■ DIRECTION ■
Wherever the string "Blender" appears in a line, extract that line.

------------------------

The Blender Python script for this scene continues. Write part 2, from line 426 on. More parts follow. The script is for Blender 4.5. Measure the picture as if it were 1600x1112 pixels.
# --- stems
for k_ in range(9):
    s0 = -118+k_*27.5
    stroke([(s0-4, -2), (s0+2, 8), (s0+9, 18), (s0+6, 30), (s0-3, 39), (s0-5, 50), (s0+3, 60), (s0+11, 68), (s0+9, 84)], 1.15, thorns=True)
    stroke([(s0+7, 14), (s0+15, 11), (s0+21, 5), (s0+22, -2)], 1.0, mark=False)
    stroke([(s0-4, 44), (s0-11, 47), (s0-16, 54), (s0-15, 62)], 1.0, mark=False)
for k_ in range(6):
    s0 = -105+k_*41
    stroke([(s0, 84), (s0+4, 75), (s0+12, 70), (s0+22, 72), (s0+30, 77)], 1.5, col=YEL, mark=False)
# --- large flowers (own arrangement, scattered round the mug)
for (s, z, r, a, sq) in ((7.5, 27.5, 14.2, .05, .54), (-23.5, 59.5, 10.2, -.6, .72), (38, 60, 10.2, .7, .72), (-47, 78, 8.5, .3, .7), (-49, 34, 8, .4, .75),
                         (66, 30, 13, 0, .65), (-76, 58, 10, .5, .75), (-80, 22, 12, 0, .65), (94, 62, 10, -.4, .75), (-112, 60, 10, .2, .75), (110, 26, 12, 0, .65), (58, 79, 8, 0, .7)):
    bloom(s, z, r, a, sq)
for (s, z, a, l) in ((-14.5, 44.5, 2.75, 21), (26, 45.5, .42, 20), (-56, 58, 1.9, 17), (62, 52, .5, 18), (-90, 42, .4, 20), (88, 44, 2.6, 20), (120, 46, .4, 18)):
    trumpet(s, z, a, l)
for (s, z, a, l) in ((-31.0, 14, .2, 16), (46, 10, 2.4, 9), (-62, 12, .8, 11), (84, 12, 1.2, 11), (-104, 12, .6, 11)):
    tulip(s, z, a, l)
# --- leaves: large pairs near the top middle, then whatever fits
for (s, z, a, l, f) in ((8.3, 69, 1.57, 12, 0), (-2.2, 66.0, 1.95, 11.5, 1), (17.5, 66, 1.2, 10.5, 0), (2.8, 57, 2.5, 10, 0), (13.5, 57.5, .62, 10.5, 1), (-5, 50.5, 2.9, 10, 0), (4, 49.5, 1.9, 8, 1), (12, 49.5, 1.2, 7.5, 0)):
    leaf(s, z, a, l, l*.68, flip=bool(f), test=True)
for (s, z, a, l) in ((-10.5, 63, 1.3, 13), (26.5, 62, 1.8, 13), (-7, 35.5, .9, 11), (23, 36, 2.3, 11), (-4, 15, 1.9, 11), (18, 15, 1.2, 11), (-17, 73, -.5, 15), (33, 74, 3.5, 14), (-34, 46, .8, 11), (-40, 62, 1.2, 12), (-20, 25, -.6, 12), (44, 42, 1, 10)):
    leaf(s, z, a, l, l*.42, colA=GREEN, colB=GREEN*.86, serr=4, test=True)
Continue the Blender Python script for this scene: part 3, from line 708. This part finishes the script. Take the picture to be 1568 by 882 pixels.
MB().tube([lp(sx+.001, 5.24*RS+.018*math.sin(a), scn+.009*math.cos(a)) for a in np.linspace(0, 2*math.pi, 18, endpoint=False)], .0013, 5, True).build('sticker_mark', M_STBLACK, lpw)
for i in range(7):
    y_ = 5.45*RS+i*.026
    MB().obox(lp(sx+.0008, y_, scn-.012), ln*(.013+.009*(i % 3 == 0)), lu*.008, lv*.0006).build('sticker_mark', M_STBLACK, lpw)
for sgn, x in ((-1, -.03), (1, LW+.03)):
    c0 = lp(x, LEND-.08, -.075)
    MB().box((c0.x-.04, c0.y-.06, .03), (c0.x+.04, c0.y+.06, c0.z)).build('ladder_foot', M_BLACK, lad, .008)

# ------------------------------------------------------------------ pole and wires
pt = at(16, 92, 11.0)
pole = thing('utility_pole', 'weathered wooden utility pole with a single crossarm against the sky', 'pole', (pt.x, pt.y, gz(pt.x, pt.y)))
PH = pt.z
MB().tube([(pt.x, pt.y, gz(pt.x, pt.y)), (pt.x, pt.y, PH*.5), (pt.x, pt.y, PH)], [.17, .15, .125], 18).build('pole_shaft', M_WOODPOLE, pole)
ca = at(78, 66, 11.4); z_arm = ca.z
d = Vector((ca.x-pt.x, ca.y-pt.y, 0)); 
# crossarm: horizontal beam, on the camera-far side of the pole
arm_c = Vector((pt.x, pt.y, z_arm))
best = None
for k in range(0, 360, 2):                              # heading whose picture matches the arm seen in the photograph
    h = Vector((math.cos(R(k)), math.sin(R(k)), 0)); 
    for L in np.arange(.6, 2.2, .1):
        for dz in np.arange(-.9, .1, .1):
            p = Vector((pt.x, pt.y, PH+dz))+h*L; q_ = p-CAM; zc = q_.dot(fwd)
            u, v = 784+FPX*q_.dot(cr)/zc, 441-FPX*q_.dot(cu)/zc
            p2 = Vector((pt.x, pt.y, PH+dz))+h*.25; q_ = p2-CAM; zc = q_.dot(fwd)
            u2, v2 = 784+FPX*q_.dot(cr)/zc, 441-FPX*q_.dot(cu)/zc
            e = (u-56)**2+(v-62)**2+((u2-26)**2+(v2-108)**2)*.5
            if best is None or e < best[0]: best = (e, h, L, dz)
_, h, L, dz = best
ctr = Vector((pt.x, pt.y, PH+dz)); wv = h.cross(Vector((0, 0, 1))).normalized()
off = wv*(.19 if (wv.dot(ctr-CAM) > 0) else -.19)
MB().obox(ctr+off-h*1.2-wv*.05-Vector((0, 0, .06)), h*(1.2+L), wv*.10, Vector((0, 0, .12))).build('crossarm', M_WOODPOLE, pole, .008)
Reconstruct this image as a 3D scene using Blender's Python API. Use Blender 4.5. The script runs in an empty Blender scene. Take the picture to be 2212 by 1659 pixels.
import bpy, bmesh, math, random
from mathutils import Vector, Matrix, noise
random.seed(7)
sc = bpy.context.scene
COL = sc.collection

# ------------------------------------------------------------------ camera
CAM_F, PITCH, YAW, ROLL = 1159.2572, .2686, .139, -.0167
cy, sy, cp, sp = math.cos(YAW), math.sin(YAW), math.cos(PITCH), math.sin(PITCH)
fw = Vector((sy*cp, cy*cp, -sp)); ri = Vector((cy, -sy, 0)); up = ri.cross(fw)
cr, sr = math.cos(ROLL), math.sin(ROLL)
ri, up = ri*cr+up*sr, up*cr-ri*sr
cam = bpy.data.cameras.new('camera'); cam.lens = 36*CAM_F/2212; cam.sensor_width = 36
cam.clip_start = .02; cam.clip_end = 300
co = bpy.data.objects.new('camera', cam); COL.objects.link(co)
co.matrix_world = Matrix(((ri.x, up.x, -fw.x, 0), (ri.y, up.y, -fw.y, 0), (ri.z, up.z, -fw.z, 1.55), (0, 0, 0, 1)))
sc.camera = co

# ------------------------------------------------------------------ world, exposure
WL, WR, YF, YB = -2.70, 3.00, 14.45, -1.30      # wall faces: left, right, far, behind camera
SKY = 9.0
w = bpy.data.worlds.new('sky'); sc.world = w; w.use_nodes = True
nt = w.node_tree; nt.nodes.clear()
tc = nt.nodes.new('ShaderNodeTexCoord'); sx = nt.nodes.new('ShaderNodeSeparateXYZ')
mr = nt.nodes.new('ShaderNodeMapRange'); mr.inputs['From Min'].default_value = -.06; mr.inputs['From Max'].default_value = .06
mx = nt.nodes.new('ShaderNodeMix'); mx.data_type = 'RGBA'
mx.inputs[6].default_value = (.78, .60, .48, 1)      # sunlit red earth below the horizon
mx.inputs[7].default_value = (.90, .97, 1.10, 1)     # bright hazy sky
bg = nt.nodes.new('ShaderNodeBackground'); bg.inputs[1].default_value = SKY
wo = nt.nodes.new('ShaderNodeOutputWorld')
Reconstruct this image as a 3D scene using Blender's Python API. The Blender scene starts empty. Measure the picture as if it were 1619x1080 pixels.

------------------------

■ OUTPUT FOR THIS TASK ■
The Blender Python script for this scene continues. Write part 2, from line 426 on. More parts follow. The script is for Blender 4.5. Measure the picture as if it were 1600x1112 pixels.
Continue the Blender Python script for this scene: part 3, from line 708. This part finishes the script. Take the picture to be 1568 by 882 pixels.
Reconstruct this image as a 3D scene using Blender's Python API. Use Blender 4.5. The script runs in an empty Blender scene. Take the picture to be 2212 by 1659 pixels.
Reconstruct this image as a 3D scene using Blender's Python API. The Blender scene starts empty. Measure the picture as if it were 1619x1080 pixels.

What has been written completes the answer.